#### Goal:
Transcribe the material in full, exactly as written.

#### Data extract:
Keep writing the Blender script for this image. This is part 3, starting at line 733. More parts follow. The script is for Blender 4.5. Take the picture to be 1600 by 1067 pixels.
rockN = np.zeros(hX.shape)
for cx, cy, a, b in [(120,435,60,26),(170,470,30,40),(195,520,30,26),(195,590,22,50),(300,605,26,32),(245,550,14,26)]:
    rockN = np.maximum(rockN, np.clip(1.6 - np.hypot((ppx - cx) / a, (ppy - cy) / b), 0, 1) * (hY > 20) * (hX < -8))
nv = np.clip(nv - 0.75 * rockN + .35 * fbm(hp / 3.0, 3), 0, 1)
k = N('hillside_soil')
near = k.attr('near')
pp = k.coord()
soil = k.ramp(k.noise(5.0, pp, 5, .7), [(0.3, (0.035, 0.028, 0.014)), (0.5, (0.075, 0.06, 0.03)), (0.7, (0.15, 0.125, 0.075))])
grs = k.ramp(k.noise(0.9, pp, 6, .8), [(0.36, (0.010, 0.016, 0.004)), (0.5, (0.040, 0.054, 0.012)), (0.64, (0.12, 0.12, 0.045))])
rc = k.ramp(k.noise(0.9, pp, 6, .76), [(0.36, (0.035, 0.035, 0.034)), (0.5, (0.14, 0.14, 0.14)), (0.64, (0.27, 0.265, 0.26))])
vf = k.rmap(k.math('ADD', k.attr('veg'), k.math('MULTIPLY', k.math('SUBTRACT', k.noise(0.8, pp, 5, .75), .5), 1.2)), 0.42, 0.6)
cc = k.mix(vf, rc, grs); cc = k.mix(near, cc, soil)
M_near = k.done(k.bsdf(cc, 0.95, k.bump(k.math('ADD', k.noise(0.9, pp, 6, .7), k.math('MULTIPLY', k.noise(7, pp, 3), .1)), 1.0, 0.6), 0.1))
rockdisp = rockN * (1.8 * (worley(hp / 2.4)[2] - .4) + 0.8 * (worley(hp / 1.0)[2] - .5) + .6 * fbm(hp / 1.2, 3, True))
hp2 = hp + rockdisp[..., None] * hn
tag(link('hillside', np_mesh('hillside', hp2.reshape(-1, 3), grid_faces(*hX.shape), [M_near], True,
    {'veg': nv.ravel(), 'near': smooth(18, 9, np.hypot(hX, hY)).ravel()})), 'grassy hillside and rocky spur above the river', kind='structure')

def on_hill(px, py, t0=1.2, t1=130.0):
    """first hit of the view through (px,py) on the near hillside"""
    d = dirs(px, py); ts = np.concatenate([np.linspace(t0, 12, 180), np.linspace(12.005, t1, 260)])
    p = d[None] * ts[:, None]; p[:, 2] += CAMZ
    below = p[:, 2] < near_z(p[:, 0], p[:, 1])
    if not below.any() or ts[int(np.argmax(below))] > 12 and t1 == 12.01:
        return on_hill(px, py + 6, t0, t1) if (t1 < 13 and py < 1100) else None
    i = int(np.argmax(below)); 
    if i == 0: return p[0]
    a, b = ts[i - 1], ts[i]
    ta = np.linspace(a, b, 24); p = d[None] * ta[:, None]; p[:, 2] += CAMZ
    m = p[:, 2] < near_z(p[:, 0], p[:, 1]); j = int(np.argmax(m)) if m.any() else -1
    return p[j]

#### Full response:
Keep writing the Blender script for this image. This is part 3, starting at line 733. More parts follow. The script is for Blender 4.5. Take the picture to be 1600 by 1067 pixels.
rockN = np.zeros(hX.shape)
for cx, cy, a, b in [(120,435,60,26),(170,470,30,40),(195,520,30,26),(195,590,22,50),(300,605,26,32),(245,550,14,26)]:
    rockN = np.maximum(rockN, np.clip(1.6 - np.hypot((ppx - cx) / a, (ppy - cy) / b), 0, 1) * (hY > 20) * (hX < -8))
nv = np.clip(nv - 0.75 * rockN + .35 * fbm(hp / 3.0, 3), 0, 1)
k = N('hillside_soil')
near = k.attr('near')
pp = k.coord()
soil = k.ramp(k.noise(5.0, pp, 5, .7), [(0.3, (0.035, 0.028, 0.014)), (0.5, (0.075, 0.06, 0.03)), (0.7, (0.15, 0.125, 0.075))])
grs = k.ramp(k.noise(0.9, pp, 6, .8), [(0.36, (0.010, 0.016, 0.004)), (0.5, (0.040, 0.054, 0.012)), (0.64, (0.12, 0.12, 0.045))])
rc = k.ramp(k.noise(0.9, pp, 6, .76), [(0.36, (0.035, 0.035, 0.034)), (0.5, (0.14, 0.14, 0.14)), (0.64, (0.27, 0.265, 0.26))])
vf = k.rmap(k.math('ADD', k.attr('veg'), k.math('MULTIPLY', k.math('SUBTRACT', k.noise(0.8, pp, 5, .75), .5), 1.2)), 0.42, 0.6)
cc = k.mix(vf, rc, grs); cc = k.mix(near, cc, soil)
M_near = k.done(k.bsdf(cc, 0.95, k.bump(k.math('ADD', k.noise(0.9, pp, 6, .7), k.math('MULTIPLY', k.noise(7, pp, 3), .1)), 1.0, 0.6), 0.1))
rockdisp = rockN * (1.8 * (worley(hp / 2.4)[2] - .4) + 0.8 * (worley(hp / 1.0)[2] - .5) + .6 * fbm(hp / 1.2, 3, True))
hp2 = hp + rockdisp[..., None] * hn
tag(link('hillside', np_mesh('hillside', hp2.reshape(-1, 3), grid_faces(*hX.shape), [M_near], True,
    {'veg': nv.ravel(), 'near': smooth(18, 9, np.hypot(hX, hY)).ravel()})), 'grassy hillside and rocky spur above the river', kind='structure')

def on_hill(px, py, t0=1.2, t1=130.0):
    """first hit of the view through (px,py) on the near hillside"""
    d = dirs(px, py); ts = np.concatenate([np.linspace(t0, 12, 180), np.linspace(12.005, t1, 260)])
    p = d[None] * ts[:, None]; p[:, 2] += CAMZ
    below = p[:, 2] < near_z(p[:, 0], p[:, 1])
    if not below.any() or ts[int(np.argmax(below))] > 12 and t1 == 12.01:
        return on_hill(px, py + 6, t0, t1) if (t1 < 13 and py < 1100) else None
    i = int(np.argmax(below)); 
    if i == 0: return p[0]
    a, b = ts[i - 1], ts[i]
    ta = np.linspace(a, b, 24); p = d[None] * ta[:, None]; p[:, 2] += CAMZ
    m = p[:, 2] < near_z(p[:, 0], p[:, 1]); j = int(np.argmax(m)) if m.any() else -1
    return p[j]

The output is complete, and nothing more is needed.